I know this question is old, but I saw it hasn't an answer. I think for on/off it should be used a simple switch button and for the locked state, the button should be disabled.

enter image description here

More examples: Material design - Selection controls.


I would use a toggle switch, and graying it on the locked state.


  • It doesn't suffer the problem of the command vs state problem. Imagine you have a media player with a Play/Pause button. When you display the Play icon on it, is it the command or the state? This is a common issue on two-state toggle buttons.

  • It clearly displays the State.

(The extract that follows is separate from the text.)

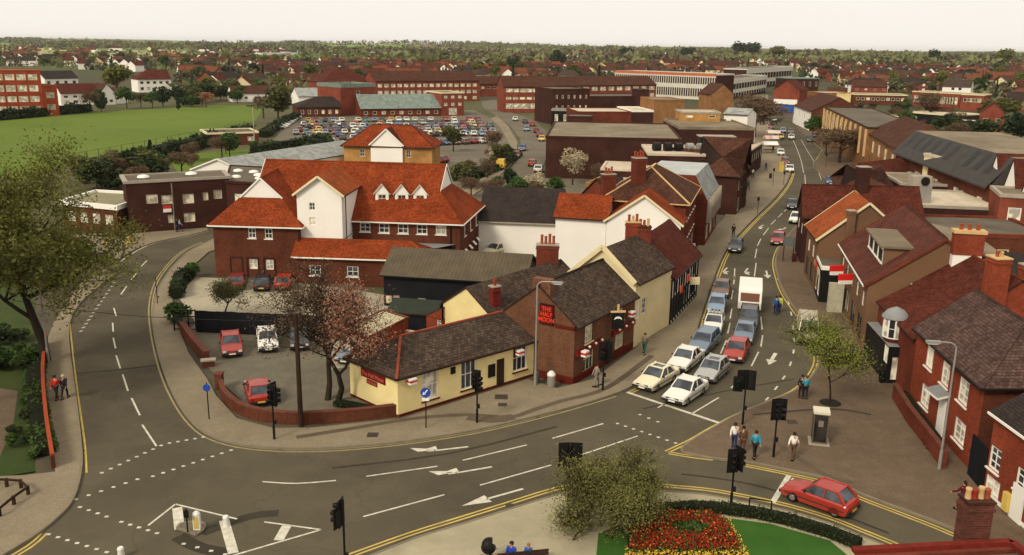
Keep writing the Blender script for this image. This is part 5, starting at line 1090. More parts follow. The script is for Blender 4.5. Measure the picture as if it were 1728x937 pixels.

The command and the state are on overlapping positions, so you don't suffer the previous problem.

  • It works well with mobile. Android and iOS have plenty of them. Even Windows 8 for desktop has its own version of them.

  • Being gray is almost a convention of a disabled thing. And you will respect the design principle of visual inertia. You can argue that I should not rely on color, and that's right, so put a key/padlock/slashed keyhole icon on its slider.